__Work instructions__. Quote the data below in full, please, without altering anything.

-------

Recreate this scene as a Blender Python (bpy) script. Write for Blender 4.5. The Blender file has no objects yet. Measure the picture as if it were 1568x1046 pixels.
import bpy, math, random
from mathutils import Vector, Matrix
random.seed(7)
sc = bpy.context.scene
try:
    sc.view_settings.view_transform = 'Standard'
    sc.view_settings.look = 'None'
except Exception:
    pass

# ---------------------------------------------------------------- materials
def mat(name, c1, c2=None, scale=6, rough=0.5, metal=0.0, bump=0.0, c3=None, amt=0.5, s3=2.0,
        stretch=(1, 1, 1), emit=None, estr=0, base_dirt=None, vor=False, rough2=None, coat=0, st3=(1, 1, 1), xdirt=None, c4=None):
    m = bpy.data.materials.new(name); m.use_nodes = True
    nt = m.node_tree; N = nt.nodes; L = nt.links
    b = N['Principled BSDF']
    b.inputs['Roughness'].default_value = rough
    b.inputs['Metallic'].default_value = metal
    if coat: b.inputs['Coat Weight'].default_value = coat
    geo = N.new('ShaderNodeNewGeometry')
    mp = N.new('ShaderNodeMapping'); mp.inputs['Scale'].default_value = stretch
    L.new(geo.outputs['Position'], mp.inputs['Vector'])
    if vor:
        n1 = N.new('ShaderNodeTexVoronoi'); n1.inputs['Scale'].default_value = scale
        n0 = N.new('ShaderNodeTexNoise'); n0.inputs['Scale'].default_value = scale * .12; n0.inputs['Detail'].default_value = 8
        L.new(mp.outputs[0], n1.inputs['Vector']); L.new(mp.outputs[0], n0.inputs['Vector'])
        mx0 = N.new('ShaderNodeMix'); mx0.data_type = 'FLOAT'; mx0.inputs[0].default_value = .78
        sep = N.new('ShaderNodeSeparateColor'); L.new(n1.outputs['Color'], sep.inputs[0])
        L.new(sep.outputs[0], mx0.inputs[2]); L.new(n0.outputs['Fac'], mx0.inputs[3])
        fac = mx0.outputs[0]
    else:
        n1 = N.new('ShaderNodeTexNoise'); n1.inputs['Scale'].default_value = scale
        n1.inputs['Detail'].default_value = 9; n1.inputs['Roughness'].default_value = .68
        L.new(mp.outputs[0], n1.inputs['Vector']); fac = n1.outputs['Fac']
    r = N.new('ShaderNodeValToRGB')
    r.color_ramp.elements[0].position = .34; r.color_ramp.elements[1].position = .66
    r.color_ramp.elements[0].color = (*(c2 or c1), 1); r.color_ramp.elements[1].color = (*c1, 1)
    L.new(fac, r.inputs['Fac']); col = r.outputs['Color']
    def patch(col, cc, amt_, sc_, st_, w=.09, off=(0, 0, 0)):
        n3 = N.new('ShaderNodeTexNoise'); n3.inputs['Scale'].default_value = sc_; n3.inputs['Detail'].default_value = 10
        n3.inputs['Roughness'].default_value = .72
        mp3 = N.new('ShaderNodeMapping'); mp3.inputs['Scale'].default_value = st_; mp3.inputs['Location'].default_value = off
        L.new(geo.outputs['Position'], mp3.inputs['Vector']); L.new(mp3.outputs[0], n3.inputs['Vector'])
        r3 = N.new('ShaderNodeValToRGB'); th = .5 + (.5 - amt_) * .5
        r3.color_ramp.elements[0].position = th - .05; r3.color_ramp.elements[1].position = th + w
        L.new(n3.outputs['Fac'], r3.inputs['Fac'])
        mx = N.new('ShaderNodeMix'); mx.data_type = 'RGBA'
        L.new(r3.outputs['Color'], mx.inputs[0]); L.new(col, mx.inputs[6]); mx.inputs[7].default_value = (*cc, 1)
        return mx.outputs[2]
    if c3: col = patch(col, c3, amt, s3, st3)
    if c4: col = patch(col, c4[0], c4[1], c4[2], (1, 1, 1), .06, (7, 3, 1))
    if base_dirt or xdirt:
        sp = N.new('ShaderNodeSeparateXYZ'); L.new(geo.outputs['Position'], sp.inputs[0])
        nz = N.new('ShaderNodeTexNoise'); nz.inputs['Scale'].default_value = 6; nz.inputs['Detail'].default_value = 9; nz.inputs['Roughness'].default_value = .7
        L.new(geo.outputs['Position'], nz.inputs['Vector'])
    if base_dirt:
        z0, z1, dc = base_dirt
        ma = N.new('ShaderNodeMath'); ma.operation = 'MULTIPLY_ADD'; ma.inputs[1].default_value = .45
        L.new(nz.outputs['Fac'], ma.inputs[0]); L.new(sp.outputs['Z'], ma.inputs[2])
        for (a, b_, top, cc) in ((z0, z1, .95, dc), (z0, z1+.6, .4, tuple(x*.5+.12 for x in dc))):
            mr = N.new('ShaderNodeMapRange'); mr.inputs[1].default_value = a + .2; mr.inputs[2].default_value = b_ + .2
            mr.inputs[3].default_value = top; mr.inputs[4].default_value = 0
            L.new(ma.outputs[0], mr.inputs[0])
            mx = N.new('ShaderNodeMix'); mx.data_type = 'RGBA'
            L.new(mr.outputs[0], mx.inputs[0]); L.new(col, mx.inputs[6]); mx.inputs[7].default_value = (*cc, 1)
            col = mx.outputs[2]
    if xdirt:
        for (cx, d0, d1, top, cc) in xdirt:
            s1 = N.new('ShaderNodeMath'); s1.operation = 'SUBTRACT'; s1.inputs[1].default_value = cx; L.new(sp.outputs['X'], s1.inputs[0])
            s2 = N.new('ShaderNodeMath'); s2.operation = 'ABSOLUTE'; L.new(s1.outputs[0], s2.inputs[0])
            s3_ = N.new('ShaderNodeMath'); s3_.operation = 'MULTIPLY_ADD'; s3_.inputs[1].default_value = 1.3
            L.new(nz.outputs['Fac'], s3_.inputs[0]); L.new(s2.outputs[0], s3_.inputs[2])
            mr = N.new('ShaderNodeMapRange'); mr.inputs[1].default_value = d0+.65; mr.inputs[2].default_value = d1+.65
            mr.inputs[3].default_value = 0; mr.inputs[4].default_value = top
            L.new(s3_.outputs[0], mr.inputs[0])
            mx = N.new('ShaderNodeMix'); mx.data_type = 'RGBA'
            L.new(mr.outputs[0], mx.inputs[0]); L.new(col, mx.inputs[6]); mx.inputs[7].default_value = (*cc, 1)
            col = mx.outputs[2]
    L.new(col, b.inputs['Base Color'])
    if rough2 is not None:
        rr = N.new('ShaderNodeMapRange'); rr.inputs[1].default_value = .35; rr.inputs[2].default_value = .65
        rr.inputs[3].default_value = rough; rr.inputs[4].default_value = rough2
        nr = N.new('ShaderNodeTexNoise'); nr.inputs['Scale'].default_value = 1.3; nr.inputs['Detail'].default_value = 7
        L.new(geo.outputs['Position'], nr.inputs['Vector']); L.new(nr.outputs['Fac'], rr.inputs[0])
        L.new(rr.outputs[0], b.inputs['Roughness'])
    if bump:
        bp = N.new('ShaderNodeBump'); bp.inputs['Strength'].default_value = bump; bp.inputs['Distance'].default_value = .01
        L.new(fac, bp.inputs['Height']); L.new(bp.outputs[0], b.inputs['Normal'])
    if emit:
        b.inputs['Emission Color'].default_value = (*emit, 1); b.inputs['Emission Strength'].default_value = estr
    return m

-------

__The response__.
Recreate this scene as a Blender Python (bpy) script. Write for Blender 4.5. The Blender file has no objects yet. Measure the picture as if it were 1568x1046 pixels.
import bpy, math, random
from mathutils import Vector, Matrix
random.seed(7)
sc = bpy.context.scene
try:
    sc.view_settings.view_transform = 'Standard'
    sc.view_settings.look = 'None'
except Exception:
    pass

# ---------------------------------------------------------------- materials
def mat(name, c1, c2=None, scale=6, rough=0.5, metal=0.0, bump=0.0, c3=None, amt=0.5, s3=2.0,
        stretch=(1, 1, 1), emit=None, estr=0, base_dirt=None, vor=False, rough2=None, coat=0, st3=(1, 1, 1), xdirt=None, c4=None):
    m = bpy.data.materials.new(name); m.use_nodes = True
    nt = m.node_tree; N = nt.nodes; L = nt.links
    b = N['Principled BSDF']
    b.inputs['Roughness'].default_value = rough
    b.inputs['Metallic'].default_value = metal
    if coat: b.inputs['Coat Weight'].default_value = coat
    geo = N.new('ShaderNodeNewGeometry')
    mp = N.new('ShaderNodeMapping'); mp.inputs['Scale'].default_value = stretch
    L.new(geo.outputs['Position'], mp.inputs['Vector'])
    if vor:
        n1 = N.new('ShaderNodeTexVoronoi'); n1.inputs['Scale'].default_value = scale
        n0 = N.new('ShaderNodeTexNoise'); n0.inputs['Scale'].default_value = scale * .12; n0.inputs['Detail'].default_value = 8
        L.new(mp.outputs[0], n1.inputs['Vector']); L.new(mp.outputs[0], n0.inputs['Vector'])
        mx0 = N.new('ShaderNodeMix'); mx0.data_type = 'FLOAT'; mx0.inputs[0].default_value = .78
        sep = N.new('ShaderNodeSeparateColor'); L.new(n1.outputs['Color'], sep.inputs[0])
        L.new(sep.outputs[0], mx0.inputs[2]); L.new(n0.outputs['Fac'], mx0.inputs[3])
        fac = mx0.outputs[0]
    else:
        n1 = N.new('ShaderNodeTexNoise'); n1.inputs['Scale'].default_value = scale
        n1.inputs['Detail'].default_value = 9; n1.inputs['Roughness'].default_value = .68
        L.new(mp.outputs[0], n1.inputs['Vector']); fac = n1.outputs['Fac']
    r = N.new('ShaderNodeValToRGB')
    r.color_ramp.elements[0].position = .34; r.color_ramp.elements[1].position = .66
    r.color_ramp.elements[0].color = (*(c2 or c1), 1); r.color_ramp.elements[1].color = (*c1, 1)
    L.new(fac, r.inputs['Fac']); col = r.outputs['Color']
    def patch(col, cc, amt_, sc_, st_, w=.09, off=(0, 0, 0)):
        n3 = N.new('ShaderNodeTexNoise'); n3.inputs['Scale'].default_value = sc_; n3.inputs['Detail'].default_value = 10
        n3.inputs['Roughness'].default_value = .72
        mp3 = N.new('ShaderNodeMapping'); mp3.inputs['Scale'].default_value = st_; mp3.inputs['Location'].default_value = off
        L.new(geo.outputs['Position'], mp3.inputs['Vector']); L.new(mp3.outputs[0], n3.inputs['Vector'])
        r3 = N.new('ShaderNodeValToRGB'); th = .5 + (.5 - amt_) * .5
        r3.color_ramp.elements[0].position = th - .05; r3.color_ramp.elements[1].position = th + w
        L.new(n3.outputs['Fac'], r3.inputs['Fac'])
        mx = N.new('ShaderNodeMix'); mx.data_type = 'RGBA'
        L.new(r3.outputs['Color'], mx.inputs[0]); L.new(col, mx.inputs[6]); mx.inputs[7].default_value = (*cc, 1)
        return mx.outputs[2]
    if c3: col = patch(col, c3, amt, s3, st3)
    if c4: col = patch(col, c4[0], c4[1], c4[2], (1, 1, 1), .06, (7, 3, 1))
    if base_dirt or xdirt:
        sp = N.new('ShaderNodeSeparateXYZ'); L.new(geo.outputs['Position'], sp.inputs[0])
        nz = N.new('ShaderNodeTexNoise'); nz.inputs['Scale'].default_value = 6; nz.inputs['Detail'].default_value = 9; nz.inputs['Roughness'].default_value = .7
        L.new(geo.outputs['Position'], nz.inputs['Vector'])
    if base_dirt:
        z0, z1, dc = base_dirt
        ma = N.new('ShaderNodeMath'); ma.operation = 'MULTIPLY_ADD'; ma.inputs[1].default_value = .45
        L.new(nz.outputs['Fac'], ma.inputs[0]); L.new(sp.outputs['Z'], ma.inputs[2])
        for (a, b_, top, cc) in ((z0, z1, .95, dc), (z0, z1+.6, .4, tuple(x*.5+.12 for x in dc))):
            mr = N.new('ShaderNodeMapRange'); mr.inputs[1].default_value = a + .2; mr.inputs[2].default_value = b_ + .2
            mr.inputs[3].default_value = top; mr.inputs[4].default_value = 0
            L.new(ma.outputs[0], mr.inputs[0])
            mx = N.new('ShaderNodeMix'); mx.data_type = 'RGBA'
            L.new(mr.outputs[0], mx.inputs[0]); L.new(col, mx.inputs[6]); mx.inputs[7].default_value = (*cc, 1)
            col = mx.outputs[2]
    if xdirt:
        for (cx, d0, d1, top, cc) in xdirt:
            s1 = N.new('ShaderNodeMath'); s1.operation = 'SUBTRACT'; s1.inputs[1].default_value = cx; L.new(sp.outputs['X'], s1.inputs[0])
            s2 = N.new('ShaderNodeMath'); s2.operation = 'ABSOLUTE'; L.new(s1.outputs[0], s2.inputs[0])
            s3_ = N.new('ShaderNodeMath'); s3_.operation = 'MULTIPLY_ADD'; s3_.inputs[1].default_value = 1.3
            L.new(nz.outputs['Fac'], s3_.inputs[0]); L.new(s2.outputs[0], s3_.inputs[2])
            mr = N.new('ShaderNodeMapRange'); mr.inputs[1].default_value = d0+.65; mr.inputs[2].default_value = d1+.65
            mr.inputs[3].default_value = 0; mr.inputs[4].default_value = top
            L.new(s3_.outputs[0], mr.inputs[0])
            mx = N.new('ShaderNodeMix'); mx.data_type = 'RGBA'
            L.new(mr.outputs[0], mx.inputs[0]); L.new(col, mx.inputs[6]); mx.inputs[7].default_value = (*cc, 1)
            col = mx.outputs[2]
    L.new(col, b.inputs['Base Color'])
    if rough2 is not None:
        rr = N.new('ShaderNodeMapRange'); rr.inputs[1].default_value = .35; rr.inputs[2].default_value = .65
        rr.inputs[3].default_value = rough; rr.inputs[4].default_value = rough2
        nr = N.new('ShaderNodeTexNoise'); nr.inputs['Scale'].default_value = 1.3; nr.inputs['Detail'].default_value = 7
        L.new(geo.outputs['Position'], nr.inputs['Vector']); L.new(nr.outputs['Fac'], rr.inputs[0])
        L.new(rr.outputs[0], b.inputs['Roughness'])
    if bump:
        bp = N.new('ShaderNodeBump'); bp.inputs['Strength'].default_value = bump; bp.inputs['Distance'].default_value = .01
        L.new(fac, bp.inputs['Height']); L.new(bp.outputs[0], b.inputs['Normal'])
    if emit:
        b.inputs['Emission Color'].default_value = (*emit, 1); b.inputs['Emission Strength'].default_value = estr
    return m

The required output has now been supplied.